Viles is the GM of WYBN-LD, a digital low power outlet in upstate New York. The station uses multicasting to bring a variety of programming options to its service area, including sports, outdoor adventure shows, Spanish-language material, movies, syndicated fare and children’s programming. It broadcasts from Windham Mountain, reaching the Albany-Schenectady-Troy DMA, as well as the area from Saugerties to Cobleskill.

Viles read an RBR-TVBR article on incentive auctions and responded with a series of bullet points, which we will pass along with his permission:

I do not know of any TV groups that run ad sales correctly or strong independents that are doing the auction.

An old classic James Coburn spoof movie says it all!!!!! “What if they had a war & nobody came”
I heard the latest auction meeting in Oct / Nov had about 50 attendees TV’s current plusses!!!

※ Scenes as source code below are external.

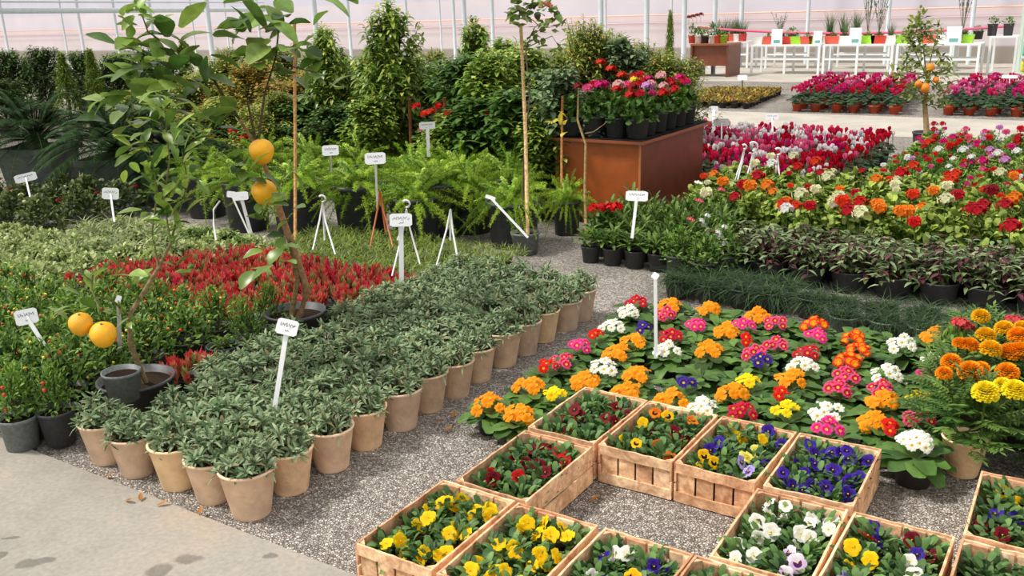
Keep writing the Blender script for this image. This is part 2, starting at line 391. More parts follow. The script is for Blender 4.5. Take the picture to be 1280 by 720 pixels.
def f_cin(mb, r):           # light green rosettes
    for (x, y, z) in [(0, 0, .05)] + [(.045 * math.cos(a), .045 * math.sin(a), .03) for a in (0, 1.3, 2.5, 3.8, 5)]:
        for j in range(14):
            a = j * 2.4 + r.uniform(-.3, .3); t = j / 14; e = .1 + t * 1.2
            d = V((math.cos(a) * math.cos(e), math.sin(a) * math.cos(e), math.sin(e)))
            g = mixc(C(52, 86, 30), C(128, 158, 74), r.random())
            mb.leaf(V((x, y, z + t * .03)), d, UP, r.uniform(.04, .065), .017, g, 3, .4, .3, 'obov')
CIN = fol('foliage', 'leaf', f_cin, 4, 7)

def f_mondo(mb, r):
    for j in range(340):
        a = r.uniform(0, 2 * PI); e = r.uniform(.15, 1.4); d = V((math.cos(a) * math.cos(e), math.sin(a) * math.cos(e), math.sin(e)))
        p = V((r.uniform(-.06, .06), r.uniform(-.06, .06), 0)); g = mixc(C(26, 50, 26), C(88, 120, 72), r.random() ** 1.6)
        mb.leaf(p, d, UP, r.uniform(.09, .17), .0055, g, 4, r.uniform(.5, 1.2), 0, 'lin')
MONDO = fol('foliage', 'leaf', f_mondo, 4, 8)

def f_trad(mb, r):
    for s_ in range(42):
        a = r.uniform(0, 2 * PI); sp = r.uniform(.04, .19); hh = r.uniform(.03, .17)
        pts = [V((math.cos(a) * sp * t * 1.0, math.sin(a) * sp * t, hh * math.sin(t * 2.3) * 1.2 - .10 * max(0, sp - .1) * 6 * t * t)) for t in (0, .25, .5, .75, 1)]
        mb.tube(pts, .0022, C(110, 64, 76), 4)
        for k in range(9):
            t = k / 8 * 3.99; i = int(t); p = pts[i].lerp(pts[i + 1], t - i)
            an = a + (1 if k % 2 else -1) * r.uniform(.4, 1.3); d = V((math.cos(an), math.sin(an), r.uniform(-.3, .5)))
            u = r.random()
            g = C(136, 160, 112) if u < .42 else C(84, 104, 58) if u < .72 else C(112, 58, 72) if u < .86 else C(178, 190, 140)
            mb.leaf(p, d, UP, r.uniform(.045, .07), r.uniform(.02, .028), vary(g, .2, r), 3, .3, .3, 'lance')
TRAD = fol('foliage', 'leaf', f_trad, 5, 9)

def f_cycl(mb, r):
    for j in range(42):
        a = r.uniform(0, 2 * PI); rr = .11 * math.sqrt(r.random()); h = .1 * (1 - (rr / .11) ** 2) * .8 + r.uniform(-.01, .03)
        c = V((rr * math.cos(a), rr * math.sin(a), h)); d = (V((math.cos(a), math.sin(a), r.uniform(-.3, .3))))
        g = mixc(C(34, 62, 36), C(96, 124, 92), r.random()); L = r.uniform(.045, .065)
        mb.leaf(c - d * L * .4, d, UP, L, L * .95, g, 3, .3, -.15, 'round', C(50, 84, 48))
CYCL = fol('foliage', 'leaf', f_cycl, 4, 10)

def f_bloomer(mb, r):       # lime, upright and leafy, under the orange and cream flowers
    for j in range(9):
        d = rdir(r, .9, 1.45); mb.tube([(0, 0, -.02), tuple(d * .2)], .003, C(96, 104, 52), 4)
    for j in range(340):
        d = rdir(r, -.1, PI / 2); q = r.uniform(.4, 1.0)
        p = V((d.x * .14 * q, d.y * .14 * q, max(-.02, d.z * .2 * q)))
        g = vary(mixc(C(76, 112, 34), C(186, 206, 96), r.random() ** .9 * q), .12, r); L = r.uniform(.034, .054)
        mb.leaf(p, (d * .7 + rdir(r, -.6, .8)).normalized(), (d + UP).normalized(), L, L * .8, g, 2, .3, .2, 'round')
BLOOM = fol('foliage', 'leaf', f_bloomer, 5, 11)

def f_marigold(mb, r):
    for j in range(150):
        d = rdir(r, -.1, 1.45); q = r.uniform(.3, 1.0); p = V((d.x * .13 * q, d.y * .13 * q, .02 + d.z * .2 * q))
        dd = (d + rdir(r, -.6, .8) * .8).normalized(); L = r.uniform(.055, .085)
        g = mixc(C(48, 88, 34), C(126, 160, 76), r.random()); sd = dd.cross(UP).normalized()
        mb.tube([p, p + dd * L], .0012, g, 3, False)
        for k in range(5):
            c = p + dd * L * (.2 + .17 * k)
            for s in (-1, 1): mb.leaf(c, (sd * s + dd * .5).normalized(), UP, .028, .0105, g, 2, .2, .15, 'lance')
        mb.leaf(p + dd * L, dd, UP, .03, .011, g, 2, .2, 0, 'lance')
MARI = fol('foliage', 'leaf', f_marigold, 3, 12)

def f_crass(mb, r):         # upright pointed red leaves
    for s_ in range(30):
        grn = r.random() < .16; a = r.uniform(0, 2 * PI); rr = .12 * math.sqrt(r.random()); x, y = rr * math.cos(a), rr * math.sin(a)
        ax = (V((x, y, 0)) * 4 + UP).normalized(); u = r.random()
        tip = C(216, 50, 66) if u < .4 else C(234, 92, 100) if u < .65 else C(222, 44, 92) if u < .85 else C(196, 110, 84)
        base = C(196, 170, 104) if r.random() < .35 else C(186, 84, 66)
        if grn: tip, base = C(160, 160, 96), C(112, 142, 72)
        for j in range(12):
            an = j * 2.4; t = j / 12; d = (V((math.cos(an), math.sin(an), 0)) * (.95 - .7 * t) + ax).normalized()
            mb.leaf(V((x, y, .035 * t + r.uniform(0, .02))), d, ax, r.uniform(.032, .048), .019, vary(base, .15, r), 3, -.15, .35, 'lance', vary(tip, .25, r))
CRASS = fol('foliage', 'leaf', f_crass, 5, 13)

def f_feather(mb, r):       # fine light green tufts
    for j in range(300):
        a = r.uniform(0, 2 * PI); rr = .14 * math.sqrt(r.random()); d = rdir(r, .3, 1.4)
        g = mixc(C(84, 112, 38), C(160, 176, 84), r.random()); mb.leaf(V((rr * math.cos(a), rr * math.sin(a), r.uniform(0, .04))), d, UP, r.uniform(.04, .075), .006, g, 2, .5, 0, 'lance')
FEATH = fol('foliage', 'leaf', f_feather, 3, 14)
def f_spider(mb, r):
    for j in range(90):
        d = rdir(r, .3, 1.35); g = mixc(C(92, 116, 60), C(206, 210, 160), r.random())
        mb.leaf(V((r.uniform(-.05, .05), r.uniform(-.05, .05), 0)), d, UP, r.uniform(.14, .22), .011, g, 4, r.uniform(.5, 1), .2, 'lance')
SPID = fol('foliage', 'leaf', f_spider, 3, 15)

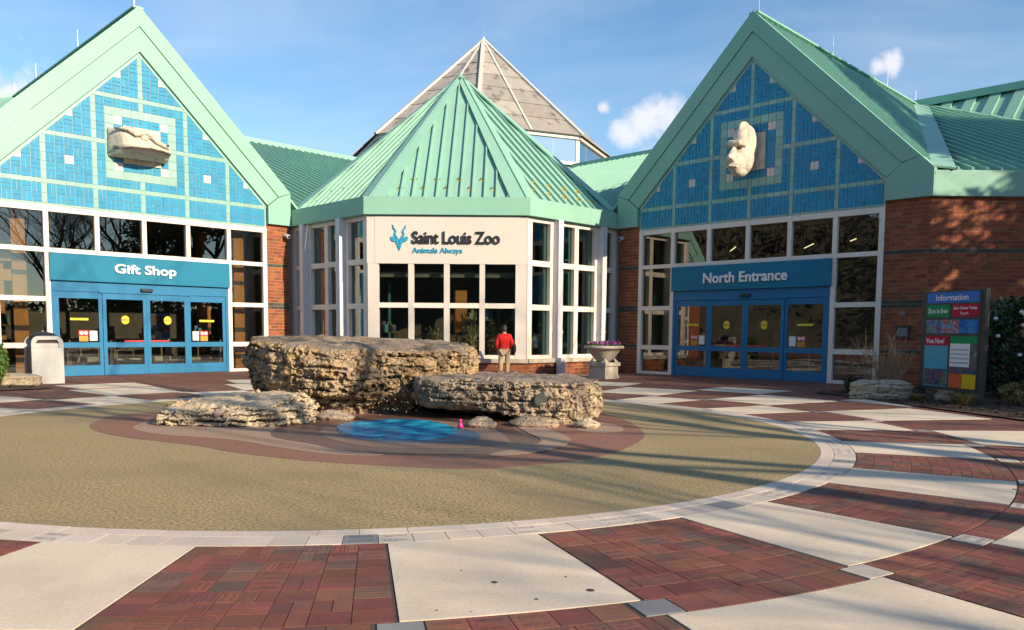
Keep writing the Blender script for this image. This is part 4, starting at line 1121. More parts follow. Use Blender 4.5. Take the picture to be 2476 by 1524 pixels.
# ------------------------------------------------------------------ fountain rocks
def resample(pts, n):
    pts = smooth_poly(pts, 2); L_ = [0]
    for i in range(len(pts)): a, b = pts[i], pts[(i + 1) % len(pts)]; L_.append(L_[-1] + math.dist(a, b))
    out, j = [], 0
    for k in range(n):
        t = L_[-1] * k / n
        while L_[j + 1] < t: j += 1
        a, b = pts[j], pts[(j + 1) % len(pts)]; f = (t - L_[j]) / max(1e-9, L_[j + 1] - L_[j])
        out.append((a[0] + (b[0] - a[0]) * f, a[1] + (b[1] - a[1]) * f))
    return out
def rock(name, outline, prof, m, label, seed=0, n=150, dz=.035, amp=1.0, tilt=(0, 0), low=None, group=None, top_n=22, crag=0):
    """prof: (height, inset) from the foot up; tilt: rise of the top per metre in x,y; low: fn(x,y) lifting the underside"""
    o = resample(ccw(outline), n)
    cx = sum(p[0] for p in o) / n; cy = sum(p[1] for p in o) / n
    zs = [prof[0][0]]
    while zs[-1] < prof[-1][0] - 1e-6: zs.append(min(zs[-1] + dz, prof[-1][0]))
    def ins(z):
        for (a, ia), (b, ib) in zip(prof, prof[1:]):
            if z <= b + 1e-6: return ia + (ib - ia) * (z - a) / max(1e-6, b - a)
        return prof[-1][1]
    H = prof[-1][0]; off = Vector((seed * 7.3, seed * 3.1, seed * 1.7))
    vs = []
    def disp(x, y, z, k=1.0):
        p = Vector((x, y, z)) + off
        d = .15 * noise.fractal(p * .9, 1, 2, 3) + .09 * noise.fractal(p * 3.1, .9, 2, 4)
        zz = z * 4.6 + 1.3 * noise.noise(Vector((x * .7, y * .7, seed)))                   # bedding cracks
        c = abs(zz - math.floor(zz) - .5)
        if c < .10: d -= .17 * (1 - c / .10) * max(0, min(1, .55 + 1.6 * noise.noise(p * 1.1)))
        msk = max(0, min(1.2, .45 + 1.5 * noise.noise(p * 1.3)))
        w = noise.voronoi(p * 6.0)[0]; d -= .13 * max(0, .42 - w[0]) / .42 * msk
        w2 = noise.voronoi(p * 14)[0]; d -= .055 * max(0, .40 - w2[0]) / .40
        return d * amp * k
    for z in zs:
        for x, y in o:
            vx, vy = x - cx, y - cy; r = math.hypot(vx, vy); i = ins(z)
            d = disp(x, y, z)
            q = (r - i + d) / r
            X_, Y_ = cx + vx * q, cy + vy * q
            f = z / H
            Z_ = z + f * (tilt[0] * vx + tilt[1] * vy) + .03 * amp * noise.noise(Vector((X_, Y_, z)) * 2.5 + off)
            if low: Z_ = Z_ + (1 - f) * low(X_, Y_)
            vs.append((X_, Y_, Z_))
    fs = [(i * n + k, i * n + (k + 1) % n, (i + 1) * n + (k + 1) % n, (i + 1) * n + k) for i in range(len(zs) - 1) for k in range(n)]
    last = (len(zs) - 1) * n
    rim = vs[last:last + n]
    for c in range(1, top_n):
        s = 1 - c / top_n
        for k, (x, y, z) in enumerate(rim):
            X_, Y_ = cx + (x - cx) * s, cy + (y - cy) * s
            zz = H + tilt[0] * (X_ - cx) + tilt[1] * (Y_ - cy)
            e = min(1, c / 3)
            zz = zz * e + z * (1 - e) + amp * (.05 * noise.fractal(Vector((X_, Y_, 0)) * 1.6 + off, 1, 2, 4) + .018 * noise.noise(Vector((X_, Y_, 3)) * 9 + off)) * e + .03 * e
            vs.append((X_, Y_, zz))
        a = last + (c - 1) * n; b = last + c * n
        fs += [(a + k, a + (k + 1) % n, b + (k + 1) % n, b + k) for k in range(n)]
    vs.append((cx, cy, H + .03)); ci = len(vs) - 1; b = last + (top_n - 1) * n
    fs += [(b + k, b + (k + 1) % n, ci) for k in range(n)]
    fs.append(tuple(range(n - 1, -1, -1)))
    q = MB(); q.v = vs; q.f = fs
    ob = q.build(name, m, None, True)
    if crag:
        su = ob.modifiers.new('su', 'SUBSURF'); su.subdivision_type = 'SIMPLE'; su.levels = su.render_levels = 1
        for k, (ty_, sz, st) in enumerate((('CLOUDS', .50, .20), ('VORONOI', .34, .075), ('CLOUDS', .15, .05), ('STUCCI', .05, .007))):
            tx_ = bpy.data.textures.new('crag', ty_); tx_.noise_scale = sz
            if ty_ == 'CLOUDS': tx_.noise_type = 'HARD_NOISE'; tx_.noise_depth = 3
            dm = ob.modifiers.new('d%d' % k, 'DISPLACE'); dm.texture = tx_; dm.texture_coords = 'LOCAL'; dm.strength = st * crag * (-1 if ty_ == 'VORONOI' and False else 1); dm.mid_level = .5 if ty_ != 'VORONOI' else .35
        vg = ob.vertex_groups.new(name='side')
        for v in ob.data.vertices: vg.add([v.index], .28 if v.normal.z > .75 else 1.0, 'REPLACE')
        for dm in ob.modifiers:
            if dm.type == 'DISPLACE': dm.vertex_group = 'side'
        bake(ob)
    return tag(ob, label, 'rock', group)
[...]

TV has the DTV build outs & capital for it done & paid.

Political & PAC with the Supreme court PAC advertising ruling is hot & staying hot!!!

Retransmission is growing and a solidifier of the bottom-line & predictable income monthly!!!!

Diginets are just starting to mature & get sales revenue!! Also still adding new networks.

So TV isn’t such a bad business.

Observations: The sellers are the sticks that are non center DMA , poorly run or ??? – those are the ones that will be put up for sale. I think they will have less than 100 sellers or even under 50!!!!

Dan Viles
General Manager
WYBN TV 14
CANNY Inc .

RBR-TVBR observation: Viles represents a low power outlet – and if LPTV operators are finding that business is too good to abandon, how many full power stations are going to be seriously considering participating in the auctions? We are thrilled that Viles is much more interested in running a station than cashing a one-time check. The FCC may be less-than-thrilled at this news, however. We hope the innovators and fallow-spectrum hunters are out there giving the Commission options other than television spectrum…

1 COMMENT

  1. LPTV is the “red-headed step-child” that isn’t going to go away, whether the FCC or anyone else wishes it to. There is just too much at stake here for that to happen. People’s livelihoods are at risk of complete obliteration and those that wouldn’t fight before will when they realize that what they have today will be taken away forever.